GIVEN PROBLEM:
Quote only the span from the first line of the entries to the line containing "SC.camera = cam_o", both ends kept. Leave every picture out.

LISTING:
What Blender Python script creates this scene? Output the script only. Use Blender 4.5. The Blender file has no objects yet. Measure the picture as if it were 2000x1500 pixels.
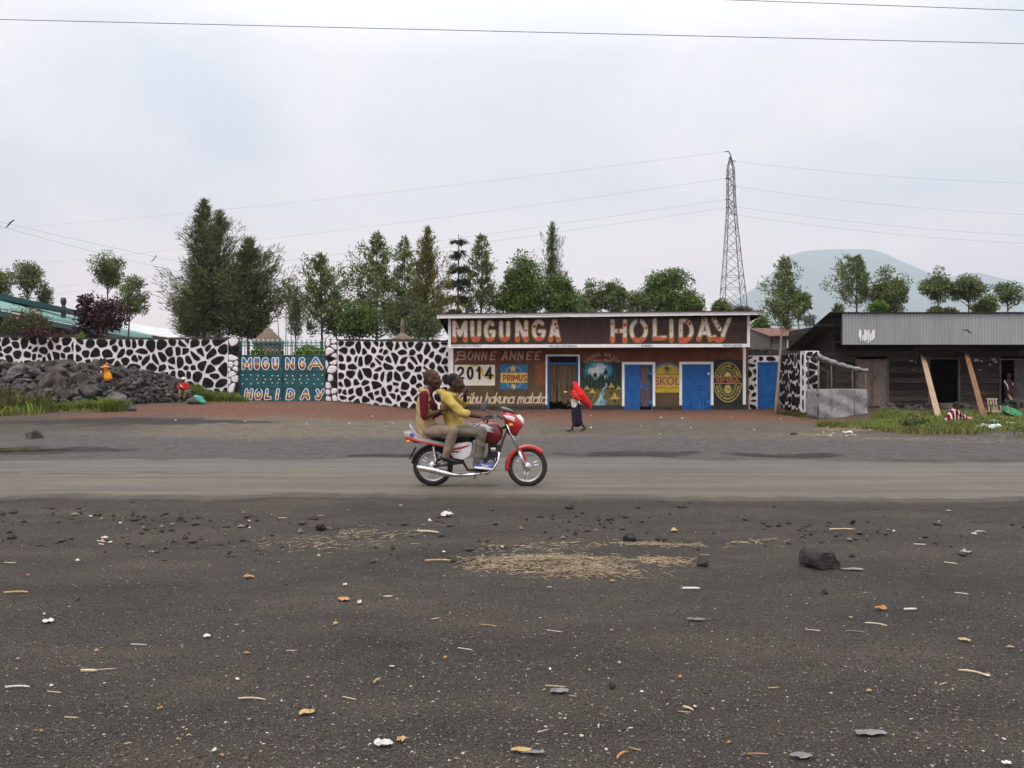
import bpy, bmesh, math, random
import numpy as np
from mathutils import Vector, Matrix, Quaternion

random.seed(7)
RNG = np.random.default_rng(11)
SC = bpy.context.scene
COL = SC.collection
R = math.radians

# ---------------------------------------------------------------- camera, world, sun, exposure
FPX = 1600.0            # focal length in photograph pixels (2000 wide)
CAMZ, HZ = 1.7, 737.0   # eye height, horizon row of the photograph
cam = bpy.data.cameras.new('camera')
cam.sensor_width = 36.0
cam.lens = FPX / 2000 * 36
cam.shift_y = -(750 - HZ) / 2000
cam.clip_end = 20000
cam_o = bpy.data.objects.new('camera', cam)
cam_o.location = (0, 0, CAMZ)
cam_o.rotation_euler = (R(90), 0, 0)
COL.objects.link(cam_o)
SC.camera = cam_o

SUN_EL, SUN_AZ = R(58), R(205)
w = bpy.data.worlds.new('World')
SC.world = w
w.use_nodes = True
nt = w.node_tree
nt.nodes.clear()
def wn(t, **k):
    n = nt.nodes.new(t)
    for a, b in k.items():
        setattr(n, a, b)
    return n
w_out = wn('ShaderNodeOutputWorld')
w_bg = wn('ShaderNodeBackground')
w_bg.inputs['Strength'].default_value = 0.15
sky = wn('ShaderNodeTexSky', sky_type='NISHITA', sun_disc=False)
sky.sun_elevation = SUN_EL
sky.sun_rotation = SUN_AZ
tc = wn('ShaderNodeTexCoord')
sep = wn('ShaderNodeSeparateXYZ')
nt.links.new(tc.outputs['Generated'], sep.inputs[0])
mp = wn('ShaderNodeMapping')
mp.inputs['Scale'].default_value = (1.0, 1.0, 2.3)
mp.inputs['Location'].default_value = (0.1, 0.2, 0.55)
nt.links.new(tc.outputs['Generated'], mp.inputs[0])
nz = wn('ShaderNodeTexNoise')
nz.inputs['Scale'].default_value = 1.9
nz.inputs['Detail'].default_value = 5
nz.inputs['Roughness'].default_value = 0.48
nz.inputs['Distortion'].default_value = 0.5
nt.links.new(mp.outputs[0], nz.inputs['Vector'])
cr = wn('ShaderNodeValToRGB')
e = cr.color_ramp.elements
e[0].position, e[0].color = 0.40, (5.6, 6.05, 6.65, 1)
e[1].position, e[1].color = 0.61, (7.9, 7.6, 7.5, 1)
nt.links.new(nz.outputs['Fac'], cr.inputs[0])
# cloud deck: warm pink towards the horizon, brighter overhead
rz = wn('ShaderNodeValToRGB')
e = rz.color_ramp.elements
e[0].position, e[0].color = 0.0, (1.75, 1.3, 1.2, 1)
e[1].position, e[1].color = 1.0, (3.15, 3.05, 2.85, 1)
for p, c in ((0.08, (1.6, 1.22, 1.13, 1)), (0.14, (1.25, 1.07, 1.03, 1)), (0.2, (0.95, 0.93, 0.96, 1)), (0.36, (1.02, 1.02, 1.04, 1)), (0.5, (1.65, 1.64, 1.6, 1))):
    q = rz.color_ramp.elements.new(p)
    q.color = c
nt.links.new(sep.outputs['Z'], rz.inputs[0])
mul = wn('ShaderNodeMix', data_type='RGBA', blend_type='MULTIPLY')
mul.inputs['Factor'].default_value = 1.0
nt.links.new(cr.outputs[0], mul.inputs['A'])
nt.links.new(rz.outputs[0], mul.inputs['B'])
mx = wn('ShaderNodeMix', data_type='RGBA')
mx.inputs['Factor'].default_value = 0.95
nt.links.new(sky.outputs[0], mx.inputs['A'])
nt.links.new(mul.outputs['Result'], mx.inputs['B'])
nt.links.new(mx.outputs['Result'], w_bg.inputs['Color'])
nt.links.new(w_bg.outputs[0], w_out.inputs['Surface'])

sl = bpy.data.lights.new('sun', 'SUN')
sl.energy = 1.5
sl.angle = R(24)
sl.color = (1.0, 0.94, 0.85)
so = bpy.data.objects.new('sun', sl)
d = Vector((math.sin(SUN_AZ) * math.cos(SUN_EL), math.cos(SUN_AZ) * math.cos(SUN_EL), math.sin(SUN_EL)))
so.rotation_euler = d.to_track_quat('Z', 'Y').to_euler()
so.location = d * 50
COL.objects.link(so)

SC.view_settings.view_transform = 'Standard'
SC.view_settings.look = 'None'
SC.view_settings.exposure = 0.0
SC.view_settings.gamma = 1.0
SC.render.engine = 'CYCLES'
SC.cycles.use_denoising = True
SC.cycles.denoising_prefilter = 'FAST'
SC.cycles.max_bounces = 6
SC.cycles.volume_bounces = 0
SC.cycles.transparent_max_bounces = 8

# ---------------------------------------------------------------- helpers
def PX(px, py, Y):
    return Vector(((px - 1000) * Y / FPX, Y, CAMZ - (py - HZ) * Y / FPX))

def sstep(a, b, x):
    t = np.clip((np.asarray(x, float) - a) / (b - a), 0, 1)
    return t * t * (3 - 2 * t)

_h = np.random.default_rng(3).random((256, 256))
def vnoise(x, y, s=1.0, seed=0):
    """value noise in 0..1"""
    x = np.asarray(x, float) * s + seed * 17.3
    y = np.asarray(y, float) * s + seed * 9.1
    xi, yi = np.floor(x).astype(int), np.floor(y).astype(int)
    fx, fy = x - xi, y - yi
    fx = fx * fx * (3 - 2 * fx)
    fy = fy * fy * (3 - 2 * fy)
    g = lambda a, b: _h[a & 255, b & 255]
    return (g(xi, yi) * (1 - fx) + g(xi + 1, yi) * fx) * (1 - fy) + (g(xi, yi + 1) * (1 - fx) + g(xi + 1, yi + 1) * fx) * fy

def fbm(x, y, s, o=4, seed=0):
    t, a, n = 0, 0.5, 0
    for i in range(o):
        t = t + a * vnoise(x, y, s * 2 ** i, seed + i)
        n += a
        a *= 0.5
    return t / n

def gz(x, y):
    """height of the ground"""
    x, y = np.asarray(x, float), np.asarray(y, float)
    tl = 0.2 + 0.35 * (1 - sstep(-9, -4, x))
    t = tl + 0.2 * sstep(11.5, 14, x)
    y1 = 38 - 9 * sstep(11, 15, x)
    return t * sstep(19, y1, y)

def heap(x, y):
    x, y = np.asarray(x, float), np.asarray(y, float)
    hm = np.interp(x, [-32, -25, -21, -18, -16.6, -15.8, -15.1, -14.6], [1.75, 1.7, 1.7, 1.5, 1.25, 0.9, 0.4, 0])
    yf = np.interp(x, [-22, -18, -16.5, -14.8], [31.3, 31.8, 35, 36.8])
    t = np.clip((y - yf) / (38.4 - yf), 0, 1)
    return hm * (1 - (1 - t) ** 1.5)

def HZf(x, y):
    return gz(x, y) + heap(x, y)

def GP(px, py, hf=gz, y0=2.0, y1=60.0):
    """the ground point seen at a pixel"""
    a = (py - HZ) / FPX
    ys = np.linspace(y0, y1, 6000)
    xs = (px - 1000) / FPX * ys
    dz = CAMZ - a * ys - hf(xs, ys)
    k = int(np.argmax(dz <= 0))
    return Vector((xs[k], ys[k], float(hf(xs[k], ys[k]))))

def tag(o, label=None, cat=None, group=None, kind=None):
    for k, v in (('label', label), ('category', cat), ('group', group), ('kind', kind)):
        if v:
            o[k] = v
    return o

def thing(name, label, cat, loc, group=None, rz=0):
    o = bpy.data.objects.new(name, None)
    o.empty_display_size = 0.2
    o.location = loc
    o.rotation_euler = (0, 0, rz)
    COL.objects.link(o)
    return tag(o, label, cat, group)

def kids(o):
    return [c for c in bpy.data.objects if c.parent == o]

def copy_thing(root, loc, rot=None, scale=None, label=None):
    r = root.copy()
    COL.objects.link(r)
    r.location = loc
    if rot is not None:
        r.rotation_euler = rot
    if scale is not None:
        r.scale = scale
    if label:
        r['label'] = label
    for ch in kids(root):
        c = ch.copy()
        COL.objects.link(c)
        c.parent = r
    return r

def link_mesh(name, me, parent=None):
    o = bpy.data.objects.new(name, me)
    COL.objects.link(o)
    if parent is not None:
        o.parent = parent
    return o

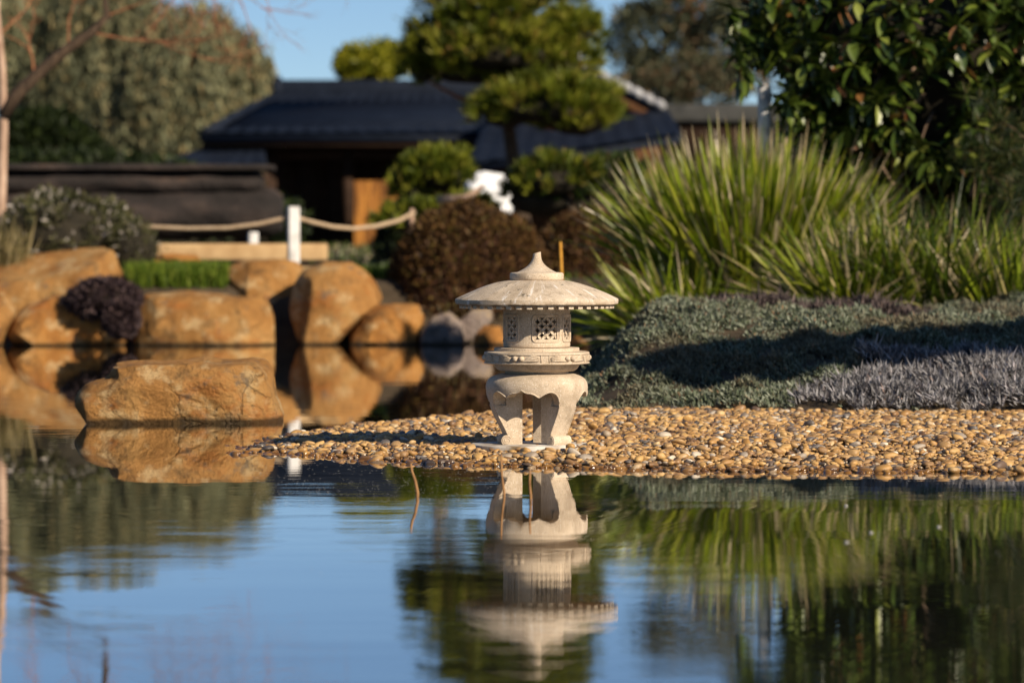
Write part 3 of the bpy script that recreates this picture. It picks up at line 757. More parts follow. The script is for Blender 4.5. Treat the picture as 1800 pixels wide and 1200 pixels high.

ANSWER TO THE TASK:
What Blender Python script creates this scene? Output the script only. Use Blender 4.5. The Blender file has no objects yet. Measure the picture as if it were 2000x1500 pixels.
import bpy, bmesh, math, random
import numpy as np
from mathutils import Vector, Matrix, Quaternion

random.seed(7)
RNG = np.random.default_rng(11)
SC = bpy.context.scene
COL = SC.collection
R = math.radians

# ---------------------------------------------------------------- camera, world, sun, exposure
FPX = 1600.0            # focal length in photograph pixels (2000 wide)
CAMZ, HZ = 1.7, 737.0   # eye height, horizon row of the photograph
cam = bpy.data.cameras.new('camera')
cam.sensor_width = 36.0
cam.lens = FPX / 2000 * 36
cam.shift_y = -(750 - HZ) / 2000
cam.clip_end = 20000
cam_o = bpy.data.objects.new('camera', cam)
cam_o.location = (0, 0, CAMZ)
cam_o.rotation_euler = (R(90), 0, 0)
COL.objects.link(cam_o)
SC.camera = cam_o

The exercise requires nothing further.